We probeerden ze af te schudden, door bijvoorbeeld snel in een bus te stappen en bij een willekeurige halte uit te stappen. Maar dan waren er weer andere achtervolgers. Dat ging twee uur zo door tot we een cafeetje in doken. Dat hadden ze niet gezien.
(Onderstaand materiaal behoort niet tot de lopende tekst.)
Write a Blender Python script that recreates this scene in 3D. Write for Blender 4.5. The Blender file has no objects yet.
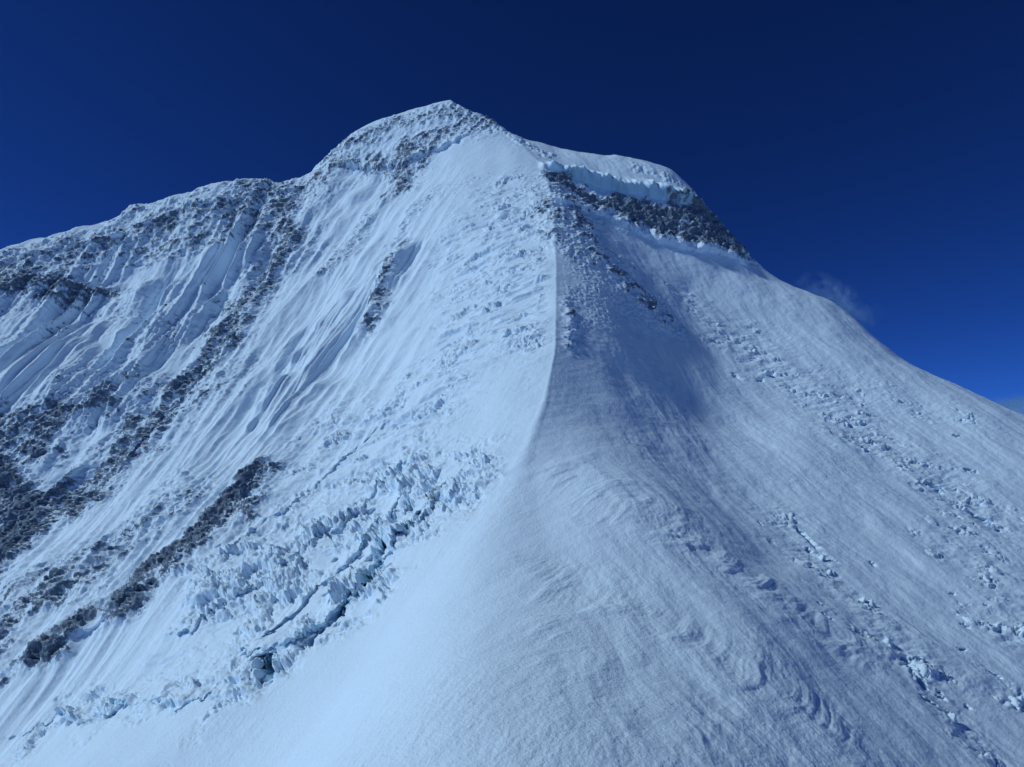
import bpy, math, numpy as np, time
T0=time.time()
# Survey of the mountain: each landmark was read from the photograph as a bearing plus an
# estimated range and is turned into a fixed world position (metres, origin at the drone).
PITCH=math.radians(8.0); F=683.0
def ray(u,v):
    t=(383.5-v)/F
    return (u-512)/F, math.cos(PITCH)-t*math.sin(PITCH), math.sin(PITCH)+t*math.cos(PITCH)
def W(u,v,y):
    a,b,c=ray(u,v); return (a/b*y, float(y), c/b*y)
crest=[W(*p) for p in [(450,103,2600),(482,117,2500),(517,140,2350),(546,170,2150),(553,210,1900),(556,260,1650),(556,310,1450),(555,350,1320),(545,400,1180),(530,440,1080),(512,490,960),(490,540,820),(465,600,680),(430,670,540),(380,767,400)]]
left=[W(*p) for p in [
 (380,122,2620),(345,142,2620),(325,163,2600),(235,182,2550),(140,210,2500),(60,240,2450),(0,258,2400),(-200,310,2350),
 (0,330,2050),(0,400,1800),(0,500,1600),(0,600,1300),(0,700,1020),(0,767,900),(-250,500,1700),(-250,767,1000),
 (100,300,2200),(100,400,1800),(100,500,1500),(100,600,1180),
 (200,300,2150),(200,400,1750),(200,500,1350),(200,600,1050),(200,700,780),(200,767,680),
 (350,180,2480),(350,250,2200),(350,350,1800),(350,450,1380),(350,550,1030),(350,650,750),(350,767,500),
 (450,140,2430),(450,200,2130),(450,300,1700),(450,400,1320),(450,500,1000),(450,570,790)]]
right=[W(*p) for p in [
 (560,150,2450),(620,160,2450),(665,168,2400),(695,190,2350),(735,245,2300),(790,285,2200),(850,320,2150),(900,360,2050),(950,390,2000),(1024,425,1900),(1200,500,1800),
 (580,200,2095),(600,250,1820),(600,300,1585),(610,350,1430),(640,400,1352),(700,470,1225),(800,560,1025),(900,650,828),(990,760,650),
 (700,280,2010),(700,350,1735),(700,410,1495),(800,350,1850),(800,450,1430),(900,450,1520),(900,550,1120),(1000,500,1400),(1024,600,1060),(1024,700,820),(1200,700,950),
 (580,400,1230),(590,470,1010),(600,550,790),(600,650,570),(600,767,390),(700,550,840),(700,650,595),(700,767,415),(800,650,690),(800,767,475),(900,767,550)]]
cb=[(-220,3000,1250),(-220,3600,600),(-100,5000,-700),(-100,7000,-1500)]
nearc=[(-100,200,-215),(-100,0,-290),(-100,-600,-500)]
left+= [(x,y+450,z-380) for x,y,z in left[:8]]+[(-2500,5000,-800),(-2500,7000,-1500),(-3500,2300,200),(-3500,800,-900),(-1200,200,-560),(-500,200,-360),(-1200,-600,-900),(-6000,2000,-1200),(-6000,5000,-1500)]
right+=[(x+180,y+400,z-420) for x,y,z in right[:11]]+[(2500,5000,-900),(2500,7000,-1500),(3200,1800,-200),(3200,800,-800),(500,200,-300),(1400,200,-520),(1200,-600,-800),(6000,2000,-1300),(6000,5000,-1500)]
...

Maar ze gaven niet op. Twee agenten in burger gingen alle restaurants af. Het personeel kwam naar ons toe om te zeggen dat ze naar een blonde vrouw hadden gevraagd – die zie je daar niet veel.
Chinese oliebedrijven
Toen we naar buiten liepen, botsten we bijna tegen die twee agenten op. Ze schrokken net zo hard als wij, en we gebruikten dat moment om in een taxi te springen.
Toen waren we ze kwijt!
We werden een paar dagen later weer gevolgd, toen we de persaccreditatie al op zak hadden. We waren met Ruben in een gebied waar veel olie wordt gewonnen, onder meer door Chinese bedrijven.
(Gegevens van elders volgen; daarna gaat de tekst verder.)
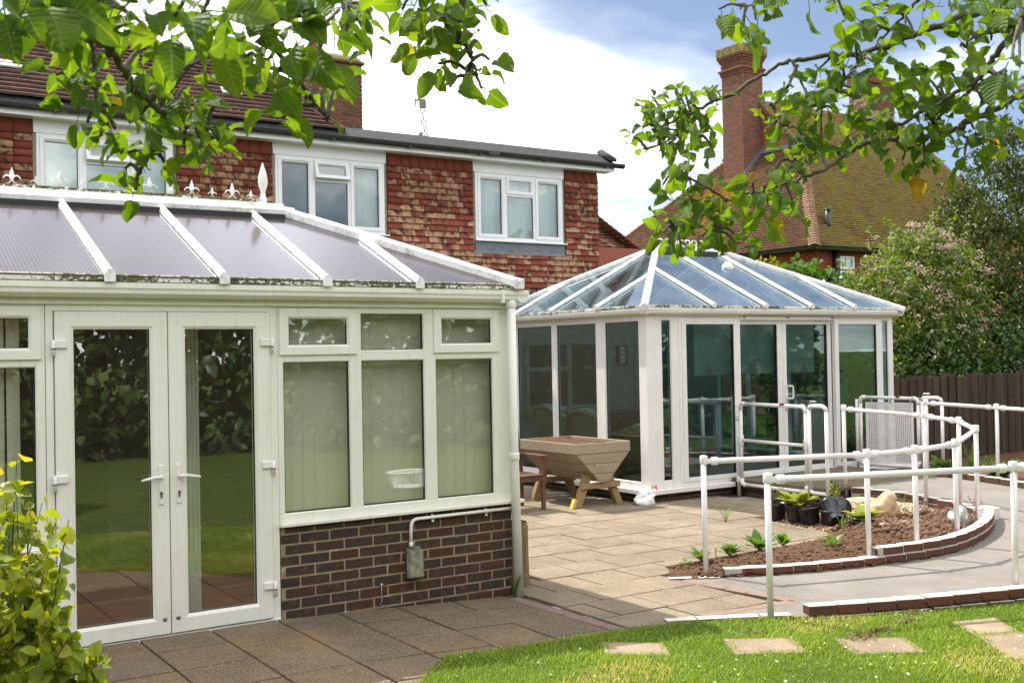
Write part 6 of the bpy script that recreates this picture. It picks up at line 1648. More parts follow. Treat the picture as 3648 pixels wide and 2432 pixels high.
handrail('handrail', 'white tubular handrail curving round the soil bed inside the ramp',
         [(3.41, -.405, .976), (4.82, -.935, .975), (5.34, -1.035, .985), (6.0, -.98, 1.0), (7.40, -.25, 1.027), (7.86, .27, 1.072), (7.93, .76, 1.11), (7.76, 1.78, 1.17)],
         [-.02, .02, .03, .03, .06, .02, .05, .10], plates=(5, 6, 7))
handrail('handrail', 'white tubular handrail along the lawn side of the ramp', [(2.74, -1.77, .988), (4.60, -2.44, .99), (6.3, -2.78, 1.03), (7.95, -2.1, 1.06)], [-.03, -.03, -.03, -.03])
handrail('handrail', 'white tubular handrail on the fence side of the upper ramp', [(9.46, 1.86, 1.172), (9.72, 1.02, 1.125), (9.72, .30, 1.10), (9.45, -.5, 1.08)], [.15, .10, .10, .08])
def gate(name, label, P0, P1, zb, zt, panel, Q):
    """swing gate between hinge post P0 and latch end P1; Q = foot of the elbow post beyond the latch"""
    r = thing(name, (P0[0], P0[1], zb), label, 'gate')
    A, B = V((*P0, 0)), V((*P1, 0)); d = (B - A).normalized()
    MB().tube([A - d * .055 + V((0, 0, -.01 if not panel else .19)), A - d * .055 + V((0, 0, zt - .03))], RT, 12).build('hinge_post', 'white_metal', r, True)
    H = lambda s, z: A + (B - A) * s + V((0, 0, z))
    fr_ = MB().tube([H(0, zb + .03), H(0, zt - .04)], RT, 12); fr_.tube([H(.03, zt), H(.97, zt - .012)], RT, 12); fr_.tube([H(1, zt - .05), H(1, zb + .03)], RT, 12); fr_.tube([H(.97, zb), H(.03, zb)], RT, 12)
    if not panel: fr_.tube([H(.04, (zb + zt) / 2 + .05), H(.96, (zb + zt) / 2 + .04)], RT * .9, 12)
    fo = fr_.build('gate_frame', 'white_metal', r, True)
    el = MB()
    for s, z, dz, ds in ((0, zt, -1, 1), (1, zt - .012, -1, -1), (0, zb, 1, 1), (1, zb, 1, -1)):
        el.tube([H(s, z + dz * .075), H(s, z + dz * .04), H(s, z) + d * ds * .012 + V((0, 0, dz * .012)), H(s, z) + d * ds * .04, H(s, z) + d * ds * .075], .030, 12)
    el.build('elbow', 'white_metal', fo, True)
    for s in (0, 1):
        if not panel: tm = MB(); tee(tm, H(s, (zb + zt) / 2 + .05), (0, 0, 1), .13); tm.build('tee_fitting', 'white_metal', fo, True)
    hm = MB()
    for z in (zb + .06, zt - .18): hm.tube([A - d * .055 + V((0, 0, z)), A + V((0, 0, z))], .018, 8); tee(hm, A - d * .055 + V((0, 0, z)), (0, 0, 1), .07, .031)
    hm.build('hinge', 'white_metal', r, True)
    # latch post, elbow rail and far post
    E_, Q_ = B + d * .055, V((*Q, 0))
    lp = MB().tube([E_ + V((0, 0, zb + .03)), E_ + V((0, 0, zt - .04))], RT, 12); lp.tube([E_ + V((0, 0, zt - .04)), E_ + d * .02 + V((0, 0, zt - .005)), E_ + d * .06 + V((0, 0, zt)), Q_ - d * .06 + V((0, 0, zt)), Q_ - d * .018 + V((0, 0, zt - .018)), Q_ + V((0, 0, zt - .06))], RT * 1.12, 12); lp.tube([Q_ + V((0, 0, zt - .06)), Q_ + V((0, 0, .0 if not panel else .18))], RT, 12)
    lp.tube([E_ + V((0, 0, zb + .03)), E_ + d * .03 + V((0, 0, zb)), Q_ + V((0, 0, zb))], RT, 12); lp.build('latch_post', 'white_metal', r, True)
    lb = MB(); lb.obox(H(.66, zt - .022) + V((0, 0, .0)), (B - A) * .40, d.cross(V((0, 0, 1))) * .012, V((0, 0, .030))); lb.tube([E_ + d * .01 + V((0, 0, zt + .01)), E_ + d * .03 + V((0, 0, zt + .055)), E_ + d * .11 + V((0, 0, zt + .05))], .014, 8); lb.build('latch_bar', 'galvanised', r, False)
    MB().tube([H(.63, zt - .0005), H(.70, zt - .001)], RT * 1.04, 12).build('rust_band', 'rust', fo, True)
    if panel:
        # sheet pierced by a regular grid of round-ish holes: real openings
        nx_, nz_ = 26, 37; L = (B - A).length - .14; z0, z1 = zb + .015, zt - .07; o = A + d * .07 + d.cross(V((0, 0, 1))) * -.012
        vs, fs = [], []
        for i in range(2 * nx_ + 2):
            for j in range(2 * nz_ + 2):
                u = (.25 + (i // 2) + (.50 if i % 2 else .0)) / (nx_ + .6) if 0 < i < 2 * nx_ + 1 else (0 if i == 0 else 1)
                w = (.25 + (j // 2) + (.50 if j % 2 else .0)) / (nz_ + .6) if 0 < j < 2 * nz_ + 1 else (0 if j == 0 else 1)
                vs.append(o + d * (u * L) + V((0, 0, z0 + w * (z1 - z0))))
        R_ = 2 * nz_ + 2
        for i in range(2 * nx_ + 1):
            for j in range(2 * nz_ + 1):
                hole = (i % 2 == 1 and j % 2 == 1 and 1 < i < 2 * nx_ - 1 and 1 < j < 2 * nz_ - 1)
                if not hole: a = i * R_ + j; fs.append((a, a + 1, a + R_ + 1, a + R_))
        me = bpy.data.meshes.new('perforated_panel'); me.from_pydata([tuple(v) for v in vs], [], fs); me.materials.append(MATS['white_metal'])
        po = bpy.data.objects.new('perforated_panel', me); COL.objects.link(po); adopt(po, r)
        sm_ = po.modifiers.new('solid', 'SOLIDIFY'); sm_.thickness = .003
        for s in (.18, .52, .86): c_ = MB(); c_.box(0, 0, 0, 0, 0, 0); MB().obox(H(s, zt - .075), d * .012, d.cross(V((0, 0, 1))) * -.03, V((0, 0, .085))).build('panel_clip', 'galvanised', fo)
gate('gate', 'white tubular gate with a middle rail beside the pots', (7.353, 3.12), (7.353, 2.02), .145, 1.195, False, (7.353, 1.70))
gate('gate', 'white gate filled with a perforated sheet on the landing', (9.72, 3.13), (9.93, 2.33), .245, 1.195, True, (10.02, 2.02))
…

Die Chinezen die daarvoor werken, komen nauwelijks buiten en mogen niet met journalisten praten. Maar we wilden dat natuurlijk toch proberen.
politie bellen
Bij alles wat we daar deden gingen mannen in auto’s mee. Niet van de politie; dit waren beveiligers, ingehuurd door zo’n Chinees bedrijf. Ze deden aan bumperkleven, bij interviews waren ze intimiderend aanwezig, ze maakten lawaai tijdens opnames, sprongen steeds in beeld.
Op een gegeven moment waren we dat zo zat dat ik zei: ik ga even met ze praten, want dit kan zo niet langer. Ruben en de cameraman gingen mee. Het werd een heftig gesprek. Ik dreigde de politie te bellen, zij zeiden dat ze ook maar hun orders uitvoerden, maar uiteindelijk heeft het wel geholpen, want de volgende dagen verstoorden ze de opnames niet meer.
Uiteindelijk hebben we kunnen draaien wat we wilden in Kazachstan.’